Samsung to Slow Expansion of Chip Facilities in 2019
Samsung Electronics, the world’s No. 1 memory chip provider, is among the chipmakers that will likely cut back spending on memory chip production next year in in order to prevent rapid falls in memory prices.
At a biannual meeting on Samsung’s global business strategies held last week, the device solutions division’s main agenda was how to cope with the expected oversupply of memory chips next year, as demand is widely forecast to go downhill, with the market facing a stall in the “super cycle” driven by an emerging data economy.
“Adjusting the pace of increasing production capacities for DRAM and NAND flash chips was discussed at the meeting presided over by Vice Chairman Kim Ki-nam and heads of the chipmaker’s overseas branches,” an industry source told The Korea Herald.
According to news varioud reports, Samsung is planning to curtail its production of memory chips next year to bit growth of less than 20 percent for DRAM and 30 percent for NAND.

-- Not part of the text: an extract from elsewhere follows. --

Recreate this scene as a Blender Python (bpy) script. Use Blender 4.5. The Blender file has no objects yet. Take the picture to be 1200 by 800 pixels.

The company said during a conference call on its third-quarter earnings in November that its annual bit growth for DRAM is estimated to be around 20 percent and 40 percent for NAND.
Bit growth refers to the increased supply of memory chips in bit volume that helps estimate capacities of each chip provider.
With the lowered bit growth estimates, Samsung is expected to conservatively execute its investment plans for memory production.
Its 30 trillion-won investment plan for construction of a second fabrication line for DRAM at its newest Pyeongtaek campus in Gyeonggi Province could be carried out more carefully than initially planned, as part of Samsung’s strategy to prevent falls in DRAM prices by limiting new growth in supply.
The second Pyeongtaek plant is scheduled to be completed by the end of the first half of next year.
Samsung is also expected to limit increasing its DRAM production on the second floor of the first fabrication line in Pyeongtaek, amid the oversupply outlook.
The Korean chipmaker’s slashed forecasts for fourth-quarter earnings add woes to the negative outlook for 2019.
Micron Technology’s first-quarter earnings announcement for the fiscal year of 2019 that ended on Nov. 31 fueled worries about the upcoming downturn in the chip market.
Samusng was not avaiable for a comment.